Let me venture this: there is a deep inferiority complex at the heart of this nation. It has been endemic for generations, and it became epidemic in the last ten years. From Enron to the housing bubble to the credit crunch, we as a nation are running amok, from one fiction to the next, trying our best to feel relevant and important without the substance of fact or character to bolster us. The names we are dropping now, however, are names like "patriotism," "freedom," "security," "opportunity," and, yes, "hope."

These are the names of acquaintances whom these days we barely know. However, if we drop the names often enough, and broadly enough, everyone will assume we're still all old chums, won't they? And if those listening to us are convinced by our associations, then that's close enough to being real, isn't it, to fill the hole?

Sure it is, chum. That's the ticket. Take it from one old name dropper to another.

13 December 2009

Ave Atque Vale

Just got the word that, after 25 years of peeling the paint off the walls, Chicago's incendiary Touch and Go Records has ceased releasing new music. They'll still be supporting the back catalog, but the A&R wing is, sadly, closed down and shuttered for the foreseeable future.

Now, I gotta say, this is a bummer. It is hard to find a record company with integrity (I say, speaking as a guy who had his toes in that stagnant pool of commercial rock'n'roll for a few years as a performer as well as a consumer). On that front, Touch and Go had integrity in spades. Unlike, say, SST Records and the debacle that is Greg Ginn's accounting and royalties policies, I have never ever heard anyone say anything ill about Corey Rusk and company. They ran a good outfit, paid their bills, and supported their artists. Most of all, they put out hella good stuff.

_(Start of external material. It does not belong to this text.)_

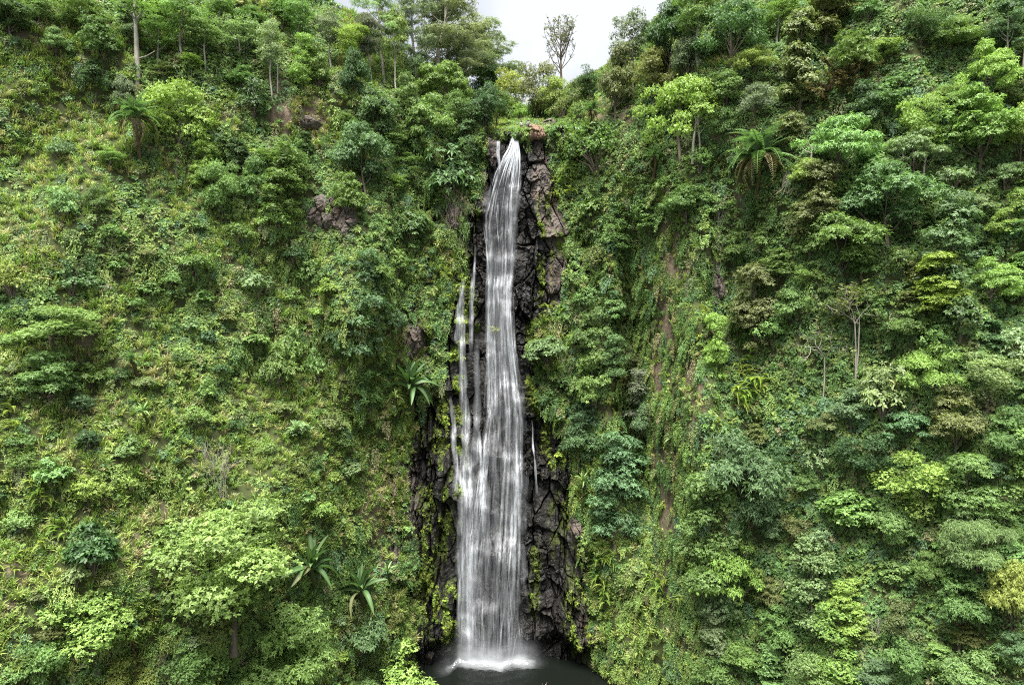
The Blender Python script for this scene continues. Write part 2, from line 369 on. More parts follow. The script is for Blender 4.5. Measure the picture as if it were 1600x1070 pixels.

And by hella good, I mean bands that I have flat out loved for most of my dissolute life. Big Black, fer gosh sake, was a TNG band, as were Pinback, The Jesus Lizard, Slint (!!), and the almost indescribably forward-thinking 3RA1N1AC (the most toothsomely listenable unlistenable band there ever was, Charlie, and make no mistake).

So here's to a quarter century of blistering music. Here's to making the anger of my youth have volume and melody. Here's to treating people decently and having your business associates speak well of you. Here's to Yow, Albini, Durango, Captain Dave Riley, David Wm. Sims, Rob Crow, ABSIV, John Schmersal and Timmy Taylor, God rest his soul.

And here's to you, Touch and Go. You done good. Hail, and farewell.

02 December 2009

Overheard on Facebook

Concerned citizens on the move, tweeting us to victory:

"Please pay attention to terriorist, they r on facebook also, I spoke to the fbi, an they said that it can be possible an that facebook has to deal with this correctly, ;-)"

The fbi is right, kids. Please pay attention to terrorist. Srsly.